How Criminals Use Google Street View to Case the Joint

Blur your home on public maps to protect your safety

Criminals launch Google Maps or Bing Maps, punch in an address, turn on Street View, and check out a residence or building of interest to perform virtual reconnaissance. The data isn't close to real-time and can be stale for some areas, but most major buildings aren't going to change a lot over a short period of time. Usually, the map data is time-stamped at the bottom of the image, so the bad guys know exactly when the image was taken.

Adverse Uses of Street Maps

Ill-intentioned people use Google Maps and Bing Maps to:

  • Locate entrances to buildings
  • Determine locations of security cameras, gates, etc
  • Find good hiding places
  • Find holes or weak spots in perimeter fences
  • Locate utility boxes (power, water, gas)
  • See what make, model, and color of vehicle a building occupant or resident drives
  • See if locks, guards, dogs, etc., are normally present
  • Measure distances between objects (using Google Earth) to determine how quickly it would take to run or drive from one point to another.

Using Street View creates a lot less suspicion than if they were to actually visit the site and stand in the middle of the road for a look-see.

Although mapping cars won't drive up a private drive, if the building is on or near a public street, it is fair. Google Maps is also supposed to automatically obscure (blur) text on buildings, license plates, people's faces, etc.

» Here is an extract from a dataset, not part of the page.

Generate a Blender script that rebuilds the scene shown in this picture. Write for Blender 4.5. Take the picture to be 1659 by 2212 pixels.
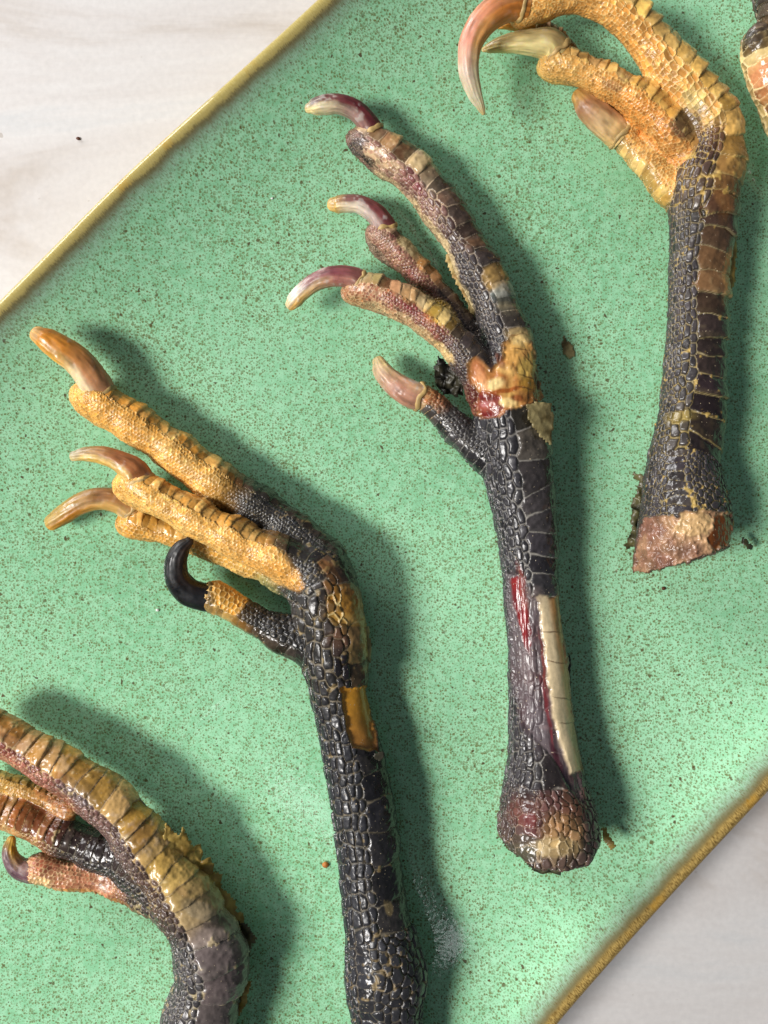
import bpy, math, random
import numpy as np
from mathutils import Vector

R = math.radians
scene = bpy.context.scene
for o in list(bpy.data.objects):
    bpy.data.objects.remove(o)

# ------------------------------------------------------------------ camera, world, lamps
S = 0.09            # millimetres per reference pixel (reference frame 1659 x 2212) on the table plane
HC = 170.0          # camera height in mm
MM = 0.001
cam = bpy.data.cameras.new("camera")
cam.sensor_fit = 'VERTICAL'
cam.sensor_height = 24.0
cam.lens = 24.0 * HC / (2212 * S)
cam.clip_start = 0.01
cam.clip_end = 20
camo = bpy.data.objects.new("camera", cam)
camo.location = (0, 0, HC * MM)
scene.collection.objects.link(camo)
scene.camera = camo

w = bpy.data.worlds.new("World")
scene.world = w
w.use_nodes = True
w.node_tree.nodes["Background"].inputs[0].default_value = (0.80, 0.90, 1.0, 1)
w.node_tree.nodes["Background"].inputs[1].default_value = 0.14

def area_lamp(name, loc, target, sx, sy, power, color):
    l = bpy.data.lights.new(name, 'AREA')
    l.shape = 'RECTANGLE'
    l.size, l.size_y = sx, sy
    l.energy = power
    l.color = color
    o = bpy.data.objects.new(name, l)
    o.location = loc
    d = Vector(target) - Vector(loc)
    o.rotation_euler = d.to_track_quat('-Z', 'Y').to_euler()
    scene.collection.objects.link(o)
    return o

# the window panes at the left of the table
area_lamp("window_light", (-0.86, -0.16, 0.89), (0, 0, 0), 0.22, 0.29, 12.3, (1.0, 0.97, 0.93))
area_lamp("window_light", (-0.80, -0.35, 1.05), (0, 0, 0), 0.16, 0.22, 6.6, (1.0, 0.97, 0.93))
area_lamp("window_light", (-1.02, 0.90, 0.40), (0, 0, 0), 0.8, 0.48, 17.0, (1.0, 0.99, 0.98))
# a small ceiling lamp, seen as a soft glint in the glaze
area_lamp("ceiling_lamp", (-0.168, -0.290, 0.90), (-0.168, -0.290, 0.0), 0.045, 0.035, 0.02, (0.95, 1.0, 1.0))

scene.view_settings.view_transform = 'Standard'
scene.view_settings.look = 'None'
scene.view_settings.exposure = 0.0
scene.view_settings.gamma = 1.0

# ------------------------------------------------------------------ small helpers
def lin(c):
    c = np.asarray(c, float) / 255.0
    return np.where(c <= 0.04045, c / 12.92, ((c + 0.055) / 1.055) ** 2.4)

def rgba(c):
    return tuple(float(v) for v in lin(c)) + (1.0,)

def hash01(*ks):
    h = np.zeros(np.broadcast(*ks).shape, dtype=np.uint32) + np.uint32(2166136261)
    with np.errstate(over='ignore'):
        for k in ks:
            k = np.asarray(k).astype(np.int64).astype(np.uint32)
            h = (h ^ k) * np.uint32(16777619)
            h ^= h >> np.uint32(13)
            h *= np.uint32(0x5bd1e995)
            h ^= h >> np.uint32(15)
        h *= np.uint32(0x27d4eb2d)
        h ^= h >> np.uint32(16)
    return h.astype(np.float64) / 4294967295.0

def vnoise(p, scale, seed=0):
    """smooth value noise in -1..1 at points p (N,3)"""
    q = p / scale
    i = np.floor(q).astype(np.int64)
    f = q - i
    f = f * f * (3 - 2 * f)
    out = 0
    for dx in (0, 1):
        wx = f[:, 0] if dx else 1 - f[:, 0]
        for dy in (0, 1):
            wy = f[:, 1] if dy else 1 - f[:, 1]
            for dz in (0, 1):
                wz = f[:, 2] if dz else 1 - f[:, 2]
                out = out + wx * wy * wz * hash01(i[:, 0] + dx, i[:, 1] + dy, i[:, 2] + dz, np.int64(seed))
    return out * 2 - 1

def fbm(p, scale, seed=0, octv=3):
    r, a, t = 0, 1.0, 0
    for k in range(octv):
        r = r + a * vnoise(p, scale / 2 ** k, seed + 17 * k)
        t += a
        a *= 0.55
    return r / t

def sstep(x, a, b):
    t = np.clip((x - a) / (b - a), 0, 1)
    return t * t * (3 - 2 * t)

# ------------------------------------------------------------------ plate geometry functions (mm)
# plate frame: n runs across (towards lower right of the picture), t along (towards upper right)
TH = R(-46.4)
NV = np.array([math.cos(TH), math.sin(TH)])
TV = np.array([-NV[1], NV[0]])
RIM_Z = 13.0
def px2w(x, y, z=0.0):
    f = S * (1 - z / HC)
    return (np.asarray(x, float) - 829.5) * f, (1106 - np.asarray(y, float)) * f
_a = px2w(330, 325, RIM_Z); _b = px2w(1425, 1972, RIM_Z)
N0 = float(np.dot(_a, NV)); N1 = float(np.dot(_b, NV))
CN = (N0 + N1) / 2; HN = (N1 - N0) / 2
CT = -2.0; HT = 165.0; CR = 38.0
T0 = float(np.dot(_b, TV)) - CT

def edge_off(n, t):
    """hand-made edges: the long sides are not quite parallel and bow slightly"""
    q = np.clip(t - T0, -45, 45)
    return np.where(n > 0, -0.083 * np.clip(t - T0, -90, 90) + 0.0006 * q * q, 0.5 * np.exp(-((t - 12) / 22.0) ** 2)) + 0.25 * np.sin(t * 0.055 + 1.0)

def rim_sd(x, y):
    """inward distance from the outer rim (positive inside)"""
    n = x * NV[0] + y * NV[1] - CN
    t = x * TV[0] + y * TV[1] - CT
    hn = HN + edge_off(n, t)
    qx = np.abs(n) - (hn - CR); qy = np.abs(t) - (HT - CR)
    d = np.hypot(np.maximum(qx, 0), np.maximum(qy, 0)) + np.minimum(np.maximum(qx, qy), 0) - CR
    return -d

def prof_z(d):
    d = np.maximum(d, 0)
    dd = np.maximum(d - 1.4, 0)
    inner = 5.6 * np.exp(-(dd / 8.0) ** 1.35) + 7.0 * np.exp(-(dd / 38.0) ** 1.6) + 0.2
    t = np.clip(d / 2.6, 0, 1)
    lip = np.sqrt(np.clip(1 - (1 - t * 1.9) ** 2, 0, 1))
    return np.where(d < 1.37, 11.4 + 1.4 * lip, inner)

def plate_z(x, y):
    return prof_z(rim_sd(np.asarray(x, float), np.asarray(y, float)))

# ------------------------------------------------------------------ mesh output
def mesh_arrays(name, co, quads, col=None, rgh=None, extra=None, smooth=True, cap=None):
    me = bpy.data.meshes.new(name)
    co = np.asarray(co, np.float32) * MM
    n = len(co); m = len(quads); k = quads.shape[1]
    me.vertices.add(n)
    me.vertices.foreach_set("co", co.ravel())
    lv = quads.astype(np.int32).ravel(); ls = np.arange(0, m * k, k, dtype=np.int32)
    if cap is not None:
        ls = np.concatenate([ls, m * k + np.arange(0, len(cap) * 3, 3, dtype=np.int32)])
        lv = np.concatenate([lv, cap.astype(np.int32).ravel()])
    me.loops.add(len(lv))
    me.loops.foreach_set("vertex_index", lv)
    me.polygons.add(len(ls))
    me.polygons.foreach_set("loop_start", ls)
    me.update(calc_edges=True)
    me.validate()
    if smooth:
        me.polygons.foreach_set("use_smooth", np.ones(len(me.polygons), bool))
    if col is not None:
        a = me.attributes.new("Col", 'FLOAT_COLOR', 'POINT')
        c4 = np.ones((n, 4), np.float32); c4[:, :3] = col
        a.data.foreach_set("color", c4.ravel())
    if rgh is not None:
        a = me.attributes.new("Rgh", 'FLOAT', 'POINT')
        a.data.foreach_set("value", np.asarray(rgh, np.float32))
    if extra:
        for nm, arr in extra.items():
            a = me.attributes.new(nm, 'FLOAT', 'POINT')
            a.data.foreach_set("value", np.asarray(arr, np.float32))
    return me

def link(name, me, mat=None, parent=None, **props):
    o = bpy.data.objects.new(name, me)
    if mat is not None and me is not None and not me.materials:
        me.materials.append(mat)
    o.parent = parent
    for k, v in props.items():
        o[k] = v
    scene.collection.objects.link(o)
    return o

# ------------------------------------------------------------------ materials
def new_mat(name):
    m = bpy.data.materials.new(name)
    m.use_nodes = True
    nt = m.node_tree
    return m, nt, nt.nodes, nt.links, nt.nodes["Principled BSDF"]

def N(nodes, t, **kw):
    n = nodes.new(t)
    for k, v in kw.items():
        if k.startswith("i_"):
            n.inputs[k[2:].replace("_", " ")].default_value = v
        else:
            setattr(n, k, v)
    return n

def skin_material():
    m, nt, nd, lk, b = new_mat("dried_skin")
    at = N(nd, 'ShaderNodeAttribute', attribute_name="Col")
    ar = N(nd, 'ShaderNodeAttribute', attribute_name="Rgh")
    tc = N(nd, 'ShaderNodeTexCoord')
    n1 = N(nd, 'ShaderNodeTexNoise', i_Scale=1500.0, i_Detail=4.0)
    lk.new(tc.outputs["Object"], n1.inputs["Vector"])
    mr = N(nd, 'ShaderNodeMapRange'); mr.inputs["To Min"].default_value = 0.72; mr.inputs["To Max"].default_value = 1.28
    lk.new(n1.outputs["Fac"], mr.inputs["Value"])
    mx = N(nd, 'ShaderNodeMix', data_type='RGBA', blend_type='MULTIPLY'); mx.inputs["Factor"].default_value = 1
    lk.new(at.outputs["Color"], mx.inputs[6]); lk.new(mr.outputs["Result"], mx.inputs[7])
    # pale dust and crumbs
    n2 = N(nd, 'ShaderNodeTexNoise', i_Scale=2600.0, i_Detail=2.0)
    lk.new(tc.outputs["Object"], n2.inputs["Vector"])
    r2 = N(nd, 'ShaderNodeMapRange'); r2.inputs["From Min"].default_value = 0.70; r2.inputs["From Max"].default_value = 0.75
    lk.new(n2.outputs["Fac"], r2.inputs["Value"])
    mx2 = N(nd, 'ShaderNodeMix', data_type='RGBA')
    lk.new(r2.outputs["Result"], mx2.inputs["Factor"]); lk.new(mx.outputs[2], mx2.inputs[6])
    mx2.inputs[7].default_value = (0.62, 0.50, 0.33, 1)
    lk.new(mx2.outputs[2], b.inputs["Base Color"])
    n3 = N(nd, 'ShaderNodeTexNoise', i_Scale=900.0, i_Detail=5.0)
    lk.new(tc.outputs["Object"], n3.inputs["Vector"])
    ad = N(nd, 'ShaderNodeMath', operation='MULTIPLY_ADD'); ad.inputs[1].default_value = 0.30
    lk.new(n3.outputs["Fac"], ad.inputs[0])
    sb = N(nd, 'ShaderNodeMath', operation='SUBTRACT'); sb.inputs[1].default_value = 0.15
    lk.new(ar.outputs["Fac"], sb.inputs[0]); lk.new(sb.outputs[0], ad.inputs[2])
    lk.new(ad.outputs[0], b.inputs["Roughness"])
    bp = N(nd, 'ShaderNodeBump'); bp.inputs["Strength"].default_value = 0.35; bp.inputs["Distance"].default_value = 0.00012
    ms = N(nd, 'ShaderNodeMath', operation='ADD')
    lk.new(n1.outputs["Fac"], ms.inputs[0]); lk.new(r2.outputs["Result"], ms.inputs[1])
    lk.new(ms.outputs[0], bp.inputs["Height"])
    lk.new(bp.outputs["Normal"], b.inputs["Normal"])
    b.inputs["Specular IOR Level"].default_value = 0.5
    return m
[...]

However, even without those tidbits of data, there is still a lot of useful information provided through Street View.

How Can You Prevent Your Home or Business From Being Seen

Request to have your home, car, etc., removed from Google Maps Street View or Bing Maps Streetside View by using the "report a problem" link on the page when the image is centered on your home or business. You'll have to answer several questions, then Google and Bing will review your report and decide on the next steps.